* Material
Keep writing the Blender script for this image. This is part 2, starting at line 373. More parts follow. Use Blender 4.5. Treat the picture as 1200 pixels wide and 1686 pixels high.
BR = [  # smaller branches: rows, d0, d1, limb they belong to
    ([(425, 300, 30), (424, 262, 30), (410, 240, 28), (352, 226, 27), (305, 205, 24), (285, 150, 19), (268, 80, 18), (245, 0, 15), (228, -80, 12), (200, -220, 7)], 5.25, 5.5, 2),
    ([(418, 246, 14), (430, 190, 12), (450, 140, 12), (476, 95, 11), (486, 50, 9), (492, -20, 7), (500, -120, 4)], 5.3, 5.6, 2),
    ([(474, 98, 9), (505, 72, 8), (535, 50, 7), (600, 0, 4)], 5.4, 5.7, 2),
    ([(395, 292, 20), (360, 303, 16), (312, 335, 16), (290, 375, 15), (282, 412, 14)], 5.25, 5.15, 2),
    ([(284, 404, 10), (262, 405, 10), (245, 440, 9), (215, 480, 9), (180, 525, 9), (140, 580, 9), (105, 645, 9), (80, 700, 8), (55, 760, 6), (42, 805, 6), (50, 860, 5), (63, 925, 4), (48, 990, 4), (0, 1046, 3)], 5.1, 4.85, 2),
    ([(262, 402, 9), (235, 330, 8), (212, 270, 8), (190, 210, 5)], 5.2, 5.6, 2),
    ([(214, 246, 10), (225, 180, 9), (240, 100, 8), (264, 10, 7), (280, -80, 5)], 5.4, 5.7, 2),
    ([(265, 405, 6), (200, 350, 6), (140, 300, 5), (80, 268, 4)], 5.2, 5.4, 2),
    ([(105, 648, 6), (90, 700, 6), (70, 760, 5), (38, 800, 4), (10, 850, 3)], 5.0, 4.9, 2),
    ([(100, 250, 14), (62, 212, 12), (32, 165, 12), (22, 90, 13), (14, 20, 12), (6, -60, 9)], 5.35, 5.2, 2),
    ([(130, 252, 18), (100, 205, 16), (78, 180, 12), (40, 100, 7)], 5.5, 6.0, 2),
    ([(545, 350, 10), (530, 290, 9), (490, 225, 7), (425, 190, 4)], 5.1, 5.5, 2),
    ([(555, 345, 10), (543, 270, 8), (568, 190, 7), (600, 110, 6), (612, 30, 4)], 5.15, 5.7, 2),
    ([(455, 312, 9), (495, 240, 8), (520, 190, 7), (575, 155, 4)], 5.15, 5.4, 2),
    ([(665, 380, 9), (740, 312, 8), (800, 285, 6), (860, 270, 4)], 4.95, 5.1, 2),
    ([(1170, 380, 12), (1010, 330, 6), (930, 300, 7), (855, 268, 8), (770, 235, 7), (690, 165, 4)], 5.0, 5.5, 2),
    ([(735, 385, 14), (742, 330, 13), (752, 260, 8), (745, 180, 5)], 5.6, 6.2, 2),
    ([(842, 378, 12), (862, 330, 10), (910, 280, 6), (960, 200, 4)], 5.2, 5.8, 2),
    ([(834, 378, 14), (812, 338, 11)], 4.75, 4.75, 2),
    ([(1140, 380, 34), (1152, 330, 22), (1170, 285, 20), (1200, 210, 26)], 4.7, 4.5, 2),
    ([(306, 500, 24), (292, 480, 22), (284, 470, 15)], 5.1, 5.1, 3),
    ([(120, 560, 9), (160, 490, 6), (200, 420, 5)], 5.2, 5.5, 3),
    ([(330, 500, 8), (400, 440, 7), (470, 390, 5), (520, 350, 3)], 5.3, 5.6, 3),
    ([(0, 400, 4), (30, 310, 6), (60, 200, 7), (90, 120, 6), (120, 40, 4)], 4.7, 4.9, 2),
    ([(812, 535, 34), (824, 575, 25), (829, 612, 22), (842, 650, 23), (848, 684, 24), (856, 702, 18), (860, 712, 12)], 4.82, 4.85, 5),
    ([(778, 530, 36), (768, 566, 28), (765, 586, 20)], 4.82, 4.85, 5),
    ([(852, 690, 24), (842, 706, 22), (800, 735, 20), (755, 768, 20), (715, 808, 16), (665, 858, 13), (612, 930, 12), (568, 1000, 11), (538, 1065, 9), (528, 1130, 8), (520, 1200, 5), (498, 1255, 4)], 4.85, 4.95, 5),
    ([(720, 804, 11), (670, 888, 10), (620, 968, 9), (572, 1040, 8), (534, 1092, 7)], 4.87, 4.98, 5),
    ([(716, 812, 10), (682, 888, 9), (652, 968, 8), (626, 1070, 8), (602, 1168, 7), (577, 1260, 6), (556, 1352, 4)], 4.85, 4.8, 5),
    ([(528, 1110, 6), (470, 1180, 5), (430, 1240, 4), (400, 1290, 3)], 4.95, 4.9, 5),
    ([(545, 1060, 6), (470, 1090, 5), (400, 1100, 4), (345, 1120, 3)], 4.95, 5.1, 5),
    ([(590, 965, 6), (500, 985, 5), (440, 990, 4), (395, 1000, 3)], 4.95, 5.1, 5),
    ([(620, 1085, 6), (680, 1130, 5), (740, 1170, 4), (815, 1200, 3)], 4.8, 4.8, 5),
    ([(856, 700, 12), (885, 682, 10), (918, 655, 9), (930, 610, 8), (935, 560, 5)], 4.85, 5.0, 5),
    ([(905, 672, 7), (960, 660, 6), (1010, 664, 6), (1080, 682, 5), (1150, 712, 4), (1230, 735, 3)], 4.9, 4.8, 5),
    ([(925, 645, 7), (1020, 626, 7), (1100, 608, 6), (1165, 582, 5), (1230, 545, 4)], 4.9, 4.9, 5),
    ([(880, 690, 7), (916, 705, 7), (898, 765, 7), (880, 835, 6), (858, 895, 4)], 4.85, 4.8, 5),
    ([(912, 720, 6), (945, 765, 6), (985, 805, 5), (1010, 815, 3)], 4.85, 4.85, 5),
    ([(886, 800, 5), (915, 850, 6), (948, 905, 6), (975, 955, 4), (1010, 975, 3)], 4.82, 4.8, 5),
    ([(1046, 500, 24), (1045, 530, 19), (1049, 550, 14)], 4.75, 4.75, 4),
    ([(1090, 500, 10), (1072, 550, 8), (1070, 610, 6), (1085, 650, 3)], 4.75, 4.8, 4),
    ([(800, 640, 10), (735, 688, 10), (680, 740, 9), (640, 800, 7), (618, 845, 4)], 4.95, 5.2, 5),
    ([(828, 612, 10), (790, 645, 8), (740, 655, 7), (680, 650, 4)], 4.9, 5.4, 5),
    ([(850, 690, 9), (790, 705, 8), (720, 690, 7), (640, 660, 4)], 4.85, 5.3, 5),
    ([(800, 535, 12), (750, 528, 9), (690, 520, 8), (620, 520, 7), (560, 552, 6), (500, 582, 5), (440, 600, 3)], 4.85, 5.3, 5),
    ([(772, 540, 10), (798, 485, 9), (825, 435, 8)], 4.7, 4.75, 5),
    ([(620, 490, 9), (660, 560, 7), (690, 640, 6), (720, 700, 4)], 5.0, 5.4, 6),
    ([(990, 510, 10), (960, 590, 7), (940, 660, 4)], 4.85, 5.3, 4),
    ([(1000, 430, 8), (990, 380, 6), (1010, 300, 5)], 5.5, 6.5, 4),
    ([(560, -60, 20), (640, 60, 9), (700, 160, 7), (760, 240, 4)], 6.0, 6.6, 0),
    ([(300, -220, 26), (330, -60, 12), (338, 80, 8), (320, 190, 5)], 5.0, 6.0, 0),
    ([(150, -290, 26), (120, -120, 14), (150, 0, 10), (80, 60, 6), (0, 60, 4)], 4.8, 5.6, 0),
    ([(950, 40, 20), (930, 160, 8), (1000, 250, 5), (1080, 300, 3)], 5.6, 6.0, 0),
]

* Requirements
Reproduce the whole listing word for word.

* Full response
Keep writing the Blender script for this image. This is part 2, starting at line 373. More parts follow. Use Blender 4.5. Treat the picture as 1200 pixels wide and 1686 pixels high.
BR = [  # smaller branches: rows, d0, d1, limb they belong to
    ([(425, 300, 30), (424, 262, 30), (410, 240, 28), (352, 226, 27), (305, 205, 24), (285, 150, 19), (268, 80, 18), (245, 0, 15), (228, -80, 12), (200, -220, 7)], 5.25, 5.5, 2),
    ([(418, 246, 14), (430, 190, 12), (450, 140, 12), (476, 95, 11), (486, 50, 9), (492, -20, 7), (500, -120, 4)], 5.3, 5.6, 2),
    ([(474, 98, 9), (505, 72, 8), (535, 50, 7), (600, 0, 4)], 5.4, 5.7, 2),
    ([(395, 292, 20), (360, 303, 16), (312, 335, 16), (290, 375, 15), (282, 412, 14)], 5.25, 5.15, 2),
    ([(284, 404, 10), (262, 405, 10), (245, 440, 9), (215, 480, 9), (180, 525, 9), (140, 580, 9), (105, 645, 9), (80, 700, 8), (55, 760, 6), (42, 805, 6), (50, 860, 5), (63, 925, 4), (48, 990, 4), (0, 1046, 3)], 5.1, 4.85, 2),
    ([(262, 402, 9), (235, 330, 8), (212, 270, 8), (190, 210, 5)], 5.2, 5.6, 2),
    ([(214, 246, 10), (225, 180, 9), (240, 100, 8), (264, 10, 7), (280, -80, 5)], 5.4, 5.7, 2),
    ([(265, 405, 6), (200, 350, 6), (140, 300, 5), (80, 268, 4)], 5.2, 5.4, 2),
    ([(105, 648, 6), (90, 700, 6), (70, 760, 5), (38, 800, 4), (10, 850, 3)], 5.0, 4.9, 2),
    ([(100, 250, 14), (62, 212, 12), (32, 165, 12), (22, 90, 13), (14, 20, 12), (6, -60, 9)], 5.35, 5.2, 2),
    ([(130, 252, 18), (100, 205, 16), (78, 180, 12), (40, 100, 7)], 5.5, 6.0, 2),
    ([(545, 350, 10), (530, 290, 9), (490, 225, 7), (425, 190, 4)], 5.1, 5.5, 2),
    ([(555, 345, 10), (543, 270, 8), (568, 190, 7), (600, 110, 6), (612, 30, 4)], 5.15, 5.7, 2),
    ([(455, 312, 9), (495, 240, 8), (520, 190, 7), (575, 155, 4)], 5.15, 5.4, 2),
    ([(665, 380, 9), (740, 312, 8), (800, 285, 6), (860, 270, 4)], 4.95, 5.1, 2),
    ([(1170, 380, 12), (1010, 330, 6), (930, 300, 7), (855, 268, 8), (770, 235, 7), (690, 165, 4)], 5.0, 5.5, 2),
    ([(735, 385, 14), (742, 330, 13), (752, 260, 8), (745, 180, 5)], 5.6, 6.2, 2),
    ([(842, 378, 12), (862, 330, 10), (910, 280, 6), (960, 200, 4)], 5.2, 5.8, 2),
    ([(834, 378, 14), (812, 338, 11)], 4.75, 4.75, 2),
    ([(1140, 380, 34), (1152, 330, 22), (1170, 285, 20), (1200, 210, 26)], 4.7, 4.5, 2),
    ([(306, 500, 24), (292, 480, 22), (284, 470, 15)], 5.1, 5.1, 3),
    ([(120, 560, 9), (160, 490, 6), (200, 420, 5)], 5.2, 5.5, 3),
    ([(330, 500, 8), (400, 440, 7), (470, 390, 5), (520, 350, 3)], 5.3, 5.6, 3),
    ([(0, 400, 4), (30, 310, 6), (60, 200, 7), (90, 120, 6), (120, 40, 4)], 4.7, 4.9, 2),
    ([(812, 535, 34), (824, 575, 25), (829, 612, 22), (842, 650, 23), (848, 684, 24), (856, 702, 18), (860, 712, 12)], 4.82, 4.85, 5),
    ([(778, 530, 36), (768, 566, 28), (765, 586, 20)], 4.82, 4.85, 5),
    ([(852, 690, 24), (842, 706, 22), (800, 735, 20), (755, 768, 20), (715, 808, 16), (665, 858, 13), (612, 930, 12), (568, 1000, 11), (538, 1065, 9), (528, 1130, 8), (520, 1200, 5), (498, 1255, 4)], 4.85, 4.95, 5),
    ([(720, 804, 11), (670, 888, 10), (620, 968, 9), (572, 1040, 8), (534, 1092, 7)], 4.87, 4.98, 5),
    ([(716, 812, 10), (682, 888, 9), (652, 968, 8), (626, 1070, 8), (602, 1168, 7), (577, 1260, 6), (556, 1352, 4)], 4.85, 4.8, 5),
    ([(528, 1110, 6), (470, 1180, 5), (430, 1240, 4), (400, 1290, 3)], 4.95, 4.9, 5),
    ([(545, 1060, 6), (470, 1090, 5), (400, 1100, 4), (345, 1120, 3)], 4.95, 5.1, 5),
    ([(590, 965, 6), (500, 985, 5), (440, 990, 4), (395, 1000, 3)], 4.95, 5.1, 5),
    ([(620, 1085, 6), (680, 1130, 5), (740, 1170, 4), (815, 1200, 3)], 4.8, 4.8, 5),
    ([(856, 700, 12), (885, 682, 10), (918, 655, 9), (930, 610, 8), (935, 560, 5)], 4.85, 5.0, 5),
    ([(905, 672, 7), (960, 660, 6), (1010, 664, 6), (1080, 682, 5), (1150, 712, 4), (1230, 735, 3)], 4.9, 4.8, 5),
    ([(925, 645, 7), (1020, 626, 7), (1100, 608, 6), (1165, 582, 5), (1230, 545, 4)], 4.9, 4.9, 5),
    ([(880, 690, 7), (916, 705, 7), (898, 765, 7), (880, 835, 6), (858, 895, 4)], 4.85, 4.8, 5),
    ([(912, 720, 6), (945, 765, 6), (985, 805, 5), (1010, 815, 3)], 4.85, 4.85, 5),
    ([(886, 800, 5), (915, 850, 6), (948, 905, 6), (975, 955, 4), (1010, 975, 3)], 4.82, 4.8, 5),
    ([(1046, 500, 24), (1045, 530, 19), (1049, 550, 14)], 4.75, 4.75, 4),
    ([(1090, 500, 10), (1072, 550, 8), (1070, 610, 6), (1085, 650, 3)], 4.75, 4.8, 4),
    ([(800, 640, 10), (735, 688, 10), (680, 740, 9), (640, 800, 7), (618, 845, 4)], 4.95, 5.2, 5),
    ([(828, 612, 10), (790, 645, 8), (740, 655, 7), (680, 650, 4)], 4.9, 5.4, 5),
    ([(850, 690, 9), (790, 705, 8), (720, 690, 7), (640, 660, 4)], 4.85, 5.3, 5),
    ([(800, 535, 12), (750, 528, 9), (690, 520, 8), (620, 520, 7), (560, 552, 6), (500, 582, 5), (440, 600, 3)], 4.85, 5.3, 5),
    ([(772, 540, 10), (798, 485, 9), (825, 435, 8)], 4.7, 4.75, 5),
    ([(620, 490, 9), (660, 560, 7), (690, 640, 6), (720, 700, 4)], 5.0, 5.4, 6),
    ([(990, 510, 10), (960, 590, 7), (940, 660, 4)], 4.85, 5.3, 4),
    ([(1000, 430, 8), (990, 380, 6), (1010, 300, 5)], 5.5, 6.5, 4),
    ([(560, -60, 20), (640, 60, 9), (700, 160, 7), (760, 240, 4)], 6.0, 6.6, 0),
    ([(300, -220, 26), (330, -60, 12), (338, 80, 8), (320, 190, 5)], 5.0, 6.0, 0),
    ([(150, -290, 26), (120, -120, 14), (150, 0, 10), (80, 60, 6), (0, 60, 4)], 4.8, 5.6, 0),
    ([(950, 40, 20), (930, 160, 8), (1000, 250, 5), (1080, 300, 3)], 5.6, 6.0, 0),
]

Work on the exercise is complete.